WARNING: This post will take you down a very deep rabbit hole if you let it…good luck.
The duality of everything is going to drive me insane, I think. I yearn for independence and yet need thousands around me to survive. I want eternal happiness, yet feel down or depressed for no reason. I strive to be a man of virtue, yet notice some of my actions are inconsistent with right versus wrong.
I’ve really been noticing the contradiction all around me. It really is everywhere. It is everywhere and unavoidable. AND, like I said, my noticing it lately has been driving me crazy.

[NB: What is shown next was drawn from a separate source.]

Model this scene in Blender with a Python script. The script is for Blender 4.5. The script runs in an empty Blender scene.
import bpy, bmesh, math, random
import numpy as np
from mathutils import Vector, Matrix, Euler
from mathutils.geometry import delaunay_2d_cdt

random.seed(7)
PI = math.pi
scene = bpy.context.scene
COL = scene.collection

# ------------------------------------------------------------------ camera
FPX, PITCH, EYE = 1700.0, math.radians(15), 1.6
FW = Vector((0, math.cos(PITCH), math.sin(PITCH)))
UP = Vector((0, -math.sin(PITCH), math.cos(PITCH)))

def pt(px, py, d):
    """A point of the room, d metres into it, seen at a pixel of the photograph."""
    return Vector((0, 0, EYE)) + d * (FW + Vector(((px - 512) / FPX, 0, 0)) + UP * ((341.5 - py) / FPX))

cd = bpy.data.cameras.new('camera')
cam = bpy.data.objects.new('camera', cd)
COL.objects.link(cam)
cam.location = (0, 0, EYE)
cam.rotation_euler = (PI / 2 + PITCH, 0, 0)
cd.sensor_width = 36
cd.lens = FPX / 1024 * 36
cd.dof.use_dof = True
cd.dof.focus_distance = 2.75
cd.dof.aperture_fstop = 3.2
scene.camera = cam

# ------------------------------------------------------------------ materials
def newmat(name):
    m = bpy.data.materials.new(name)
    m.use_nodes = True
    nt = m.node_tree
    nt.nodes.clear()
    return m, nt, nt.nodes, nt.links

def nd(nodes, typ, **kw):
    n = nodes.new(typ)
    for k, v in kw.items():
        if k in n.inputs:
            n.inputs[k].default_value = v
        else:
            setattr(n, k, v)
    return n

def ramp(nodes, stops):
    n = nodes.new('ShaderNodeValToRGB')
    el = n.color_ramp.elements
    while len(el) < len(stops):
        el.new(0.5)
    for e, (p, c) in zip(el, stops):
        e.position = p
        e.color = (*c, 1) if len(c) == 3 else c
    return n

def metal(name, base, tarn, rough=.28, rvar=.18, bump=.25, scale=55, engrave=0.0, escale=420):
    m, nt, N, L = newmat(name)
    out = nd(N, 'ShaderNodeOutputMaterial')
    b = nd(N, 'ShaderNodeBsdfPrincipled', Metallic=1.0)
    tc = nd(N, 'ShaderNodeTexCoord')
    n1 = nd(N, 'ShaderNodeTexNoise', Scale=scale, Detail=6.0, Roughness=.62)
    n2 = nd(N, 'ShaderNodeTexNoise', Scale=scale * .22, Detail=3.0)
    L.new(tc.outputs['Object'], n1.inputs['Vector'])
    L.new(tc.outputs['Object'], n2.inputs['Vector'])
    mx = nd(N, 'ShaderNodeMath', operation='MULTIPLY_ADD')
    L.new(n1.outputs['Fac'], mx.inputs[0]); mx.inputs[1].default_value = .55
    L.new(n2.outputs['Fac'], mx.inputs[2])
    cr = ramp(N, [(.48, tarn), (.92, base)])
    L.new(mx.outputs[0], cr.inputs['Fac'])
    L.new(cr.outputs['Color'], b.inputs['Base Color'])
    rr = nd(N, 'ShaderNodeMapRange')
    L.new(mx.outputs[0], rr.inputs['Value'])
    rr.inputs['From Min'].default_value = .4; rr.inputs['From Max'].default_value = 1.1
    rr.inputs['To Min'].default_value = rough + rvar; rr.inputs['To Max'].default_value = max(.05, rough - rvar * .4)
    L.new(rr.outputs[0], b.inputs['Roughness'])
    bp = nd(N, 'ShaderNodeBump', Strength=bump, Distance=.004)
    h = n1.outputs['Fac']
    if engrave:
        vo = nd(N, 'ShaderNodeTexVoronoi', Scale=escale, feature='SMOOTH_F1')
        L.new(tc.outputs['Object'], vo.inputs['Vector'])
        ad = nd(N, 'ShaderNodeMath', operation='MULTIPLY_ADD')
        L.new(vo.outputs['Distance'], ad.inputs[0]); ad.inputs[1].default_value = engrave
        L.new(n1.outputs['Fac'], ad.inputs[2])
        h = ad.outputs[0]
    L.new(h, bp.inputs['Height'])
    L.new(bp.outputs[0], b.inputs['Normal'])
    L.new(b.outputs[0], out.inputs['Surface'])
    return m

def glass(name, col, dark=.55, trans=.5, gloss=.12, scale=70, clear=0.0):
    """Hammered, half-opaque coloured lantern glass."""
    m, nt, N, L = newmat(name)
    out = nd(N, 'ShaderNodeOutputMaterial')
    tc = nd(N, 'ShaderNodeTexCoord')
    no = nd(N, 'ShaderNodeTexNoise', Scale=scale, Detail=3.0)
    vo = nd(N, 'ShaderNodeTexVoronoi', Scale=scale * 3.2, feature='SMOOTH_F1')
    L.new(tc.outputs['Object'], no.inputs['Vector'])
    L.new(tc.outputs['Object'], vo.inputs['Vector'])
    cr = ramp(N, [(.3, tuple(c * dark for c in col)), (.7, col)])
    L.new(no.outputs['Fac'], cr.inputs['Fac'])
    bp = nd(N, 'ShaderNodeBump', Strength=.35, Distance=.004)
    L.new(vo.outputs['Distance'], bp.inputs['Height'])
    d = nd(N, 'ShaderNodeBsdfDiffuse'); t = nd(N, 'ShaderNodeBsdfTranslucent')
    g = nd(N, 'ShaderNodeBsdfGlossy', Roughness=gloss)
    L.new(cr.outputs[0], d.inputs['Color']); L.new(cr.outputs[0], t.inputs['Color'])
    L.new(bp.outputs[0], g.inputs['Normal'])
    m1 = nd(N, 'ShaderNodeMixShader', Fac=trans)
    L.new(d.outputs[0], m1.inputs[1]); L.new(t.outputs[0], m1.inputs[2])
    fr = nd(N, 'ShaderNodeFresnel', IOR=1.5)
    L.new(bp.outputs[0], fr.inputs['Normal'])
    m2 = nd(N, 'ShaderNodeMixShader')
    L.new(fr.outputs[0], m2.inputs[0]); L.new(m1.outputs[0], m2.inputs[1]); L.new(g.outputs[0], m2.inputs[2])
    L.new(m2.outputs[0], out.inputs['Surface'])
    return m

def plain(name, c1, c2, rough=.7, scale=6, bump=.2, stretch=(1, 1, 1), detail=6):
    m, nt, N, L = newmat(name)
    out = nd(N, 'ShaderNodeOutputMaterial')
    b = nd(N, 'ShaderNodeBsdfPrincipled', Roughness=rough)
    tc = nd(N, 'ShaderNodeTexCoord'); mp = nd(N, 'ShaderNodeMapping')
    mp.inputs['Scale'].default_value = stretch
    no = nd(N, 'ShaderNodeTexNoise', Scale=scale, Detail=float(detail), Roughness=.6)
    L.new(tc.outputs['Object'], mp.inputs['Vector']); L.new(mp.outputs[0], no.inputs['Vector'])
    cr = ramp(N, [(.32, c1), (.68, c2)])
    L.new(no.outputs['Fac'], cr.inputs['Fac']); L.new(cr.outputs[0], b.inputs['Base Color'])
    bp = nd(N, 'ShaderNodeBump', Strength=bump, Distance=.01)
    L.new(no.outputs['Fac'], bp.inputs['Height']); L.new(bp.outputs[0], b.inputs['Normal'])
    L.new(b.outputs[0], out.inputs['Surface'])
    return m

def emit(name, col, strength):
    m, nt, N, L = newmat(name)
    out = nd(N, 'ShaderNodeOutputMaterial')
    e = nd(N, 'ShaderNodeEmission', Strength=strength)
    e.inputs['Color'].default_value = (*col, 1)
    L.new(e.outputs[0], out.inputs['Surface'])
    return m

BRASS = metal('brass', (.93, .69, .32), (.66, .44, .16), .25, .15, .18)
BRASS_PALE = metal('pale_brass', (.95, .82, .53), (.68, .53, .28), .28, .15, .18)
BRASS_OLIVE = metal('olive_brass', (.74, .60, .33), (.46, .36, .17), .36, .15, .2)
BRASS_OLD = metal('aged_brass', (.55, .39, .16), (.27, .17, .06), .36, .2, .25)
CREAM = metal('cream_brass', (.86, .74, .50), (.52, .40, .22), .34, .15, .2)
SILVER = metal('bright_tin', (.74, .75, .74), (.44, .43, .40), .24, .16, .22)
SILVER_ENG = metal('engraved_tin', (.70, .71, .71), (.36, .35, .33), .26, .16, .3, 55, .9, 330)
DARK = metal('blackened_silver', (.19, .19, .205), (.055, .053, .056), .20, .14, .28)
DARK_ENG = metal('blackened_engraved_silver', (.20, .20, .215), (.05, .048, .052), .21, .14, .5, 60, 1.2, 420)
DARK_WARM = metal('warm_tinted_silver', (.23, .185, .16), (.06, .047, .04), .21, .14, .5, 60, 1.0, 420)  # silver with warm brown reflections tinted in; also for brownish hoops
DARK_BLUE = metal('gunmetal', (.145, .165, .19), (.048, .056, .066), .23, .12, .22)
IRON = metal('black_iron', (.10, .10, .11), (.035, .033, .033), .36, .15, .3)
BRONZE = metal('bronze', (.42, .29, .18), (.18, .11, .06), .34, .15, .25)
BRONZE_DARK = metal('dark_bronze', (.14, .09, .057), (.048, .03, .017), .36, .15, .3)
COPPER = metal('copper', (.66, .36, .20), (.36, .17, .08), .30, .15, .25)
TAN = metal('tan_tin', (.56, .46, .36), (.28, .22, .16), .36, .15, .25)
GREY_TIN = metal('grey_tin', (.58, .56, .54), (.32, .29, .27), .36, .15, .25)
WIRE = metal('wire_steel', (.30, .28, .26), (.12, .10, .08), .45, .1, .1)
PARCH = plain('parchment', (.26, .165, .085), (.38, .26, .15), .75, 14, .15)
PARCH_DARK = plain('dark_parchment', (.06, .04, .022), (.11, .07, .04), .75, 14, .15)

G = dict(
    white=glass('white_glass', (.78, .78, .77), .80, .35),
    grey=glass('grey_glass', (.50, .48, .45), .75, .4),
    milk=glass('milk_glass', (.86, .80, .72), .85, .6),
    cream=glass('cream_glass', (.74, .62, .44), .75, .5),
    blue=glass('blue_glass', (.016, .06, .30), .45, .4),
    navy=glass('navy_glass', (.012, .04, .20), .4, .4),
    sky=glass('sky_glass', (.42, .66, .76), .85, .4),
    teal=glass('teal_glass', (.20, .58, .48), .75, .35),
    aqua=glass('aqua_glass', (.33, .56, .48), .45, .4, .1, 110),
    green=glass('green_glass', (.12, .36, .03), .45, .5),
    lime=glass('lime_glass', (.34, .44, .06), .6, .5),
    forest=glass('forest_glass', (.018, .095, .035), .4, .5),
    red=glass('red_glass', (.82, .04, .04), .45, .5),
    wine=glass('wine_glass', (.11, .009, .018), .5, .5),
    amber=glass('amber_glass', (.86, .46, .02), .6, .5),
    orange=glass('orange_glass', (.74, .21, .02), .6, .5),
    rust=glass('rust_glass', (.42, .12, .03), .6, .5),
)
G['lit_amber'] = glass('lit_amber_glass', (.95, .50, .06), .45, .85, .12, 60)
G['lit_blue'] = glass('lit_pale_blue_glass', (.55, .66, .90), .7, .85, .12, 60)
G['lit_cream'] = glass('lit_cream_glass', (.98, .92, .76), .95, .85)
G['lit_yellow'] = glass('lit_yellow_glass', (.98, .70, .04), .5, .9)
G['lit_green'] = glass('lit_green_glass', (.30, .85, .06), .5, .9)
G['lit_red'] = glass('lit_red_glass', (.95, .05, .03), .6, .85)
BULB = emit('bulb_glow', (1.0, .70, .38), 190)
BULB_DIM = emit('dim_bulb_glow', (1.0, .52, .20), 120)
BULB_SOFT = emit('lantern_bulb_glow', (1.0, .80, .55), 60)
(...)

It is like watching an existential tennis match, when you hate tennis!
- happy/sad
- life/death
- practical/idealistic
- sleep/awake
- materialistic/spiritual
- money is everything/money is nothing
- individuality/non-self
- meaning/emptiness
- purpose/futility
- good/evil
- knowledge/ignorance
I think the insanity begins when you start thinking of all these “opposites” as distinct either/or poles. Either life has purpose or it is futile, either I am happy or I am sad, etc. As soon as you start noticing these things, they pop up all around you, they come at you from everywhere…like that tennis match, or maybe it’s like two opposing walls closing inward on you with ever greater compression (think of the Star Wars trash compactor scene). My personal frustration begins when I try to figure it out. What does it all mean? Is their purpose in life or is it futile? Are we inherently evil or good? Should I reach out to change my world or recede into myself? Should I be happy with what I have, or should I strive for more?

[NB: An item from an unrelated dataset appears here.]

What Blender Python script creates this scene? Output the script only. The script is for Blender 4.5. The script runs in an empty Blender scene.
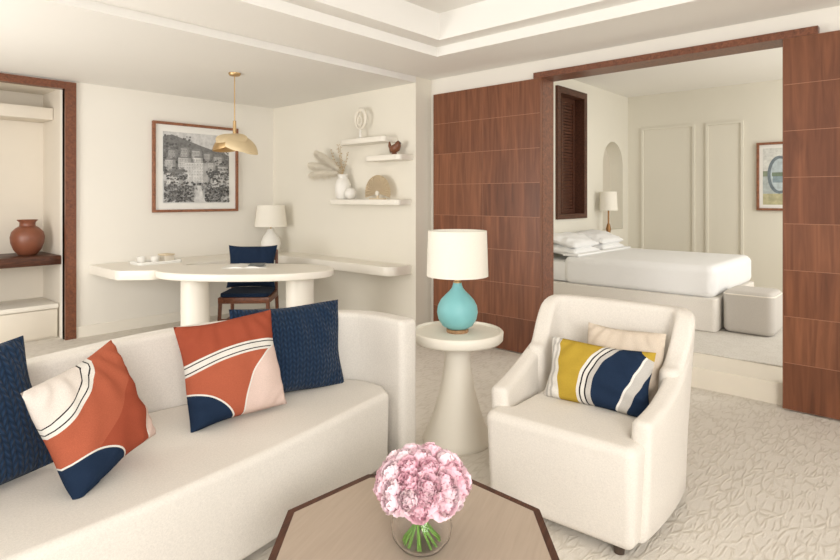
import bpy, bmesh, math, random
from mathutils import Vector, Matrix
random.seed(7)
SC = bpy.context.scene
COL = SC.collection
PI = math.pi
R = math.radians
# ---------------------------------------------------------------- view geometry
H, F, HY = 1.4, 571.0, 198.0
FW = (math.cos(R(42)), math.sin(R(42))); RT = (math.sin(R(42)), -math.cos(R(42)))

# ---------------------------------------------------------------- materials
def S(r, g, b):
    def f(c):
        c /= 255.0
        return c/12.92 if c <= .04045 else ((c+.055)/1.055)**2.4
    return (f(r), f(g), f(b), 1)

def newmat(name):
    m = bpy.data.materials.new(name); m.use_nodes = True
    nt = m.node_tree
    return m, nt, nt.nodes['Principled BSDF']

def N(nt, typ, **kw):
    n = nt.nodes.new(typ)
    for k, v in kw.items():
        setattr(n, k, v)
    return n

def mather(nt):
    L = nt.links.new
    def M(op, a, b=None, c=None):
        n = N(nt, 'ShaderNodeMath', operation=op)
        for i, v in enumerate((a, b, c)):
            if v is None: continue
            if hasattr(v, 'is_linked'): L(v, n.inputs[i])
            else: n.inputs[i].default_value = v
        return n.outputs[0]
    return M

def mat(name, col, rough=.6, metal=0, var=.06, vscale=3, bscale=0, bstr=.1, spec=.5, sheen=0, coat=0):
    m, nt, p = newmat(name)
    L = nt.links.new
    tc = N(nt, 'ShaderNodeTexCoord')
    no = N(nt, 'ShaderNodeTexNoise'); no.inputs['Scale'].default_value = vscale; no.inputs['Detail'].default_value = 3
    L(tc.outputs['Object'], no.inputs['Vector'])
    mx = N(nt, 'ShaderNodeMix', data_type='RGBA')
    mx.inputs[6].default_value = tuple(c*(1-var) for c in col[:3])+(1,)
    mx.inputs[7].default_value = tuple(min(1, c*(1+var)) for c in col[:3])+(1,)
    L(no.outputs['Fac'], mx.inputs[0]); L(mx.outputs[2], p.inputs['Base Color'])
    p.inputs['Roughness'].default_value = rough; p.inputs['Metallic'].default_value = metal
    p.inputs['Specular IOR Level'].default_value = spec
    if sheen: p.inputs['Sheen Weight'].default_value = sheen
    if coat: p.inputs['Coat Weight'].default_value = coat
    if bscale:
        b = N(nt, 'ShaderNodeTexNoise'); b.inputs['Scale'].default_value = bscale; b.inputs['Detail'].default_value = 4
        L(tc.outputs['Object'], b.inputs['Vector'])
        bp = N(nt, 'ShaderNodeBump'); bp.inputs['Strength'].default_value = bstr; bp.inputs['Distance'].default_value = .01
        L(b.outputs['Fac'], bp.inputs['Height']); L(bp.outputs['Normal'], p.inputs['Normal'])
    return m

def wood(name, dark, light, scale=(16, 16, 1.0), rough=.35, dist=1.1, spread=.2, spec=.5, off=(0, 0, 0)):
    m, nt, p = newmat(name); L = nt.links.new
    tc = N(nt, 'ShaderNodeTexCoord'); mp = N(nt, 'ShaderNodeMapping'); mp.inputs['Scale'].default_value = scale
    mp.inputs['Location'].default_value = off
    L(tc.outputs['Object'], mp.inputs['Vector'])
    no = N(nt, 'ShaderNodeTexNoise'); no.inputs['Scale'].default_value = 2.2; no.inputs['Detail'].default_value = 7
    no.inputs['Distortion'].default_value = dist
    L(mp.outputs[0], no.inputs['Vector'])
    cr = N(nt, 'ShaderNodeValToRGB'); cr.color_ramp.elements[0].position = .5-spread; cr.color_ramp.elements[1].position = .5+spread
    cr.color_ramp.elements[0].color = dark; cr.color_ramp.elements[1].color = light
    L(no.outputs['Fac'], cr.inputs[0]); L(cr.outputs[0], p.inputs['Base Color'])
    p.inputs['Roughness'].default_value = rough; p.inputs['Specular IOR Level'].default_value = spec
    return m

def fabric(name, col, rough=.9, weave=420, bstr=.25, var=.05, dist=.004, slub=0, crease=0):
    m, nt, p = newmat(name); L = nt.links.new; M = mather(nt)
    tc = N(nt, 'ShaderNodeTexCoord')
    no = N(nt, 'ShaderNodeTexNoise'); no.inputs['Scale'].default_value = weave; no.inputs['Detail'].default_value = 2
    L(tc.outputs['Object'], no.inputs['Vector'])
    fac = no.outputs['Fac']; h = fac
    if slub:
        sl = N(nt, 'ShaderNodeTexNoise'); sl.inputs['Scale'].default_value = 140; sl.inputs['Detail'].default_value = 3; sl.inputs['Roughness'].default_value = .7
        L(tc.outputs['Object'], sl.inputs['Vector'])
        fac = M('ADD', M('MULTIPLY', fac, 1-slub), M('MULTIPLY', sl.outputs['Fac'], slub)); h = fac
    mx = N(nt, 'ShaderNodeMix', data_type='RGBA')
    mx.inputs[6].default_value = tuple(c*(1-2*var) for c in col[:3])+(1,)
    mx.inputs[7].default_value = tuple(min(1, c*(1+2*var)) for c in col[:3])+(1,)
    mr = N(nt, 'ShaderNodeMapRange'); mr.inputs['From Min'].default_value = .3; mr.inputs['From Max'].default_value = .7; L(fac, mr.inputs['Value'])
    L(mr.outputs[0], mx.inputs[0]); L(mx.outputs[2], p.inputs['Base Color'])
    bp = N(nt, 'ShaderNodeBump'); bp.inputs['Strength'].default_value = bstr; bp.inputs['Distance'].default_value = dist
    L(h, bp.inputs['Height'])
    if crease:
        cn = N(nt, 'ShaderNodeTexNoise'); cn.inputs['Scale'].default_value = 4.5; cn.inputs['Detail'].default_value = 2; cn.inputs['Distortion'].default_value = .8
        L(tc.outputs['Object'], cn.inputs['Vector'])
        b2 = N(nt, 'ShaderNodeBump'); b2.inputs['Strength'].default_value = crease; b2.inputs['Distance'].default_value = .05
        L(cn.outputs['Fac'], b2.inputs['Height']); L(b2.outputs['Normal'], bp.inputs['Normal'])
    L(bp.outputs['Normal'], p.inputs['Normal'])
    p.inputs['Roughness'].default_value = rough; p.inputs['Sheen Weight'].default_value = .05
    p.inputs['Specular IOR Level'].default_value = .02
    return m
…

So, this is where I try to break the paradigm, changing that either/or view to one of seeing
suchness, one that sees that there is no either/or. What is the answer to those questions I posed above? When I reflect, meditate and breathe, I see the answer is yes and no, all at once. It might be helpful to combine the answer to “yes&no.” Is life meaningless? yes&no. Does life have purpose? yes&no. Should I strive to attain more wealth, or should I be happy with what I have? yes&no. A “Yes&No” view acknowledges that there is a spectrum of non-answers rather than either/or. It also acknowledges that I may be wrong about my own view, that clinging to an answer I
KNOW is true, may not be correct. This view is something you can study about, but it must be experienced to truly attain it.
Are there absolutes or not? We want there to be, don’t we? We are comfortable when we cling to our “answers.” From a practical standpoint, we decide yes or no all the time. Should I steal this candy bar? No. Is that the right thing to do? Yes. However, when it comes to our place in all of existence, these answers are approximations for truth. What if we ask even more questions about our candy bar problem? Who is selling the candy bar? What are they doing with the profits? What is in the candy bar? Is it hurting people? Isn’t that their choice? Is my neighbor starving? Am I starving?
My point here is not to convince myself that stealing a candy bar might be the right thing to do (although, I suppose given the right conditions, it might). My point is to illustrate that even with the simplest of either/or questions, there is a spectrum that goes unnoticed by us. We create the either/or world to try and simplify our existence, but it is not reality. If too much of this reality seeps through into our view without the right context, it can drive us mad.
That may very well be where the Buddhist concept of right view comes in. To see reality and thrive, we must have context; a large sea of understanding that helps us see where we fit. When I have a right view, I can see that there is a Middle Way. I know that there are guides to right and wrong, but I understand that these guides are dependent on context, and that all of existence is very complicated.
If I try to point to the grain of sand, I would be both right and wrong.
What I think I am trying to emphasize is that our understanding is almost always incomplete. The appearance of opposites is an illusion. We must always (yes, I said always) make our decisions with incomplete information. We do not know everything about anything, and we know very little about most things. So, when we make our life decisions we can take heart in the fact that we are doing the best we can with the given information. It seems that it is best when we avoid the opposite poles and favor the middle way.
…and hopefully avoid insanity.
“…what makes [the noble truths] noble truths is precisely that they are actual, undeviating, invariable (tatha, avitatha, anannatha). It is the failure to face the actuality of these truths that has caused us to wander for so long through the long course of samsara. It is by penetrating these truths exactly as they are that one can reach the true consummation of the spiritual quest: making an end to suffering.”